* Begin PROVIDED RECORDS *

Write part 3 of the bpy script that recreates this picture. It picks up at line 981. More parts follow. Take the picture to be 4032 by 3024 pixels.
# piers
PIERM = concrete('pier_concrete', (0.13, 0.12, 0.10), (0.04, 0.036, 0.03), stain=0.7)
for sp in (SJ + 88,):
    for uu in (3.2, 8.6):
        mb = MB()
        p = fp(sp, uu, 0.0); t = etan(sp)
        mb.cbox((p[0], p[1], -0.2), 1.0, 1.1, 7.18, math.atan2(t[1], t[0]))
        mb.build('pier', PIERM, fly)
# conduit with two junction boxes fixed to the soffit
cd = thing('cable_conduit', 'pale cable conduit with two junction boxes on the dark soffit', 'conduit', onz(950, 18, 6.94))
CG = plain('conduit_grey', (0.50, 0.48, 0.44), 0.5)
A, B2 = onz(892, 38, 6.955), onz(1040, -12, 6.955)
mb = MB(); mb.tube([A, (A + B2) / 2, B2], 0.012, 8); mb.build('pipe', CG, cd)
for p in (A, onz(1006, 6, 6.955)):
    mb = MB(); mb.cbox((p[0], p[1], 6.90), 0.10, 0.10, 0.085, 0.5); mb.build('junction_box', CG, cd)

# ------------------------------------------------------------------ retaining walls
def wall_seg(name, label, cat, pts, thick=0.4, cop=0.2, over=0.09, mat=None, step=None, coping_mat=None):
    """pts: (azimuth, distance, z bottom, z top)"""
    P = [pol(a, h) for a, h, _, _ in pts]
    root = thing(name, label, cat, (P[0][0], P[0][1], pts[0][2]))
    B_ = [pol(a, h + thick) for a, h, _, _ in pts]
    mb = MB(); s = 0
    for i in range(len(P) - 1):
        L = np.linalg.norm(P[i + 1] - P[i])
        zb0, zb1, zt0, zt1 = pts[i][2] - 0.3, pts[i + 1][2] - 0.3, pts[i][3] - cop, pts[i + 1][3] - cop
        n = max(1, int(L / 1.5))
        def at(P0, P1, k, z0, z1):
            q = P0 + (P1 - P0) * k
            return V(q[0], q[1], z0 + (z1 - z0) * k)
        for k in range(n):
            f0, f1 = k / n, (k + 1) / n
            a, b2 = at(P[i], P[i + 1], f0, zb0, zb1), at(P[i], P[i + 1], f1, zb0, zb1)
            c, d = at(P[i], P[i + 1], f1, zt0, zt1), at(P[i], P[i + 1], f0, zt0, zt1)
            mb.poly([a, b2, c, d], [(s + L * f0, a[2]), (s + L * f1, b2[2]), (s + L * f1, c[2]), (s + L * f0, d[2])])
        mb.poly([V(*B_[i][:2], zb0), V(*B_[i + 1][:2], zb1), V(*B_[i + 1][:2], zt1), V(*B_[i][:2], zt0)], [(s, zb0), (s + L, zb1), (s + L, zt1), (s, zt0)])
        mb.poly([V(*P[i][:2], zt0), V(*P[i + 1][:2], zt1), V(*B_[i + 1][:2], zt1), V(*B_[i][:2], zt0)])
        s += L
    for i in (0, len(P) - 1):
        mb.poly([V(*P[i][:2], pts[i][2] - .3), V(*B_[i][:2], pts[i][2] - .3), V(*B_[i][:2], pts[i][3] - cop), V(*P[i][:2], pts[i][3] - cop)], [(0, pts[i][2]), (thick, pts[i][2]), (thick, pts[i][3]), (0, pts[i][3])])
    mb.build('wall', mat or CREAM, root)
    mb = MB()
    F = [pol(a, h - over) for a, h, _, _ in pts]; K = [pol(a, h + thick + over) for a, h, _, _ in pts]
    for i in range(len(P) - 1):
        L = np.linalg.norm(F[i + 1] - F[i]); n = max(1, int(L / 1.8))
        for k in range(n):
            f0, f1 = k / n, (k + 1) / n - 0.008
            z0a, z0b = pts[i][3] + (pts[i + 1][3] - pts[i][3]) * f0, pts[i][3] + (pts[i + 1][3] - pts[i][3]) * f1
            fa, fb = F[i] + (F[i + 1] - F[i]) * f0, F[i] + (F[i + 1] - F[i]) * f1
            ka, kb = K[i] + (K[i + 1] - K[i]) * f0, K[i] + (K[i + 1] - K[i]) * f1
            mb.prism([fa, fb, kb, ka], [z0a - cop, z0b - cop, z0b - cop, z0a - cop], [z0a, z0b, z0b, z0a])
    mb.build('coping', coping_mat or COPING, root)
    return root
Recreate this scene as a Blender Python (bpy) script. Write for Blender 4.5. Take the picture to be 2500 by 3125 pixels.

* End PROVIDED RECORDS *

Output only the lines from the top of the entries through the one holding "mb = MB(); mb.cbox((p[0], p[1], 6.90), 0.10, 0.10, 0.085, 0.5);", copied exactly.

Write part 3 of the bpy script that recreates this picture. It picks up at line 981. More parts follow. Take the picture to be 4032 by 3024 pixels.
# piers
PIERM = concrete('pier_concrete', (0.13, 0.12, 0.10), (0.04, 0.036, 0.03), stain=0.7)
for sp in (SJ + 88,):
    for uu in (3.2, 8.6):
        mb = MB()
        p = fp(sp, uu, 0.0); t = etan(sp)
        mb.cbox((p[0], p[1], -0.2), 1.0, 1.1, 7.18, math.atan2(t[1], t[0]))
        mb.build('pier', PIERM, fly)
# conduit with two junction boxes fixed to the soffit
cd = thing('cable_conduit', 'pale cable conduit with two junction boxes on the dark soffit', 'conduit', onz(950, 18, 6.94))
CG = plain('conduit_grey', (0.50, 0.48, 0.44), 0.5)
A, B2 = onz(892, 38, 6.955), onz(1040, -12, 6.955)
mb = MB(); mb.tube([A, (A + B2) / 2, B2], 0.012, 8); mb.build('pipe', CG, cd)
for p in (A, onz(1006, 6, 6.955)):
    mb = MB(); mb.cbox((p[0], p[1], 6.90), 0.10, 0.10, 0.085, 0.5); mb.build('junction_box', CG, cd)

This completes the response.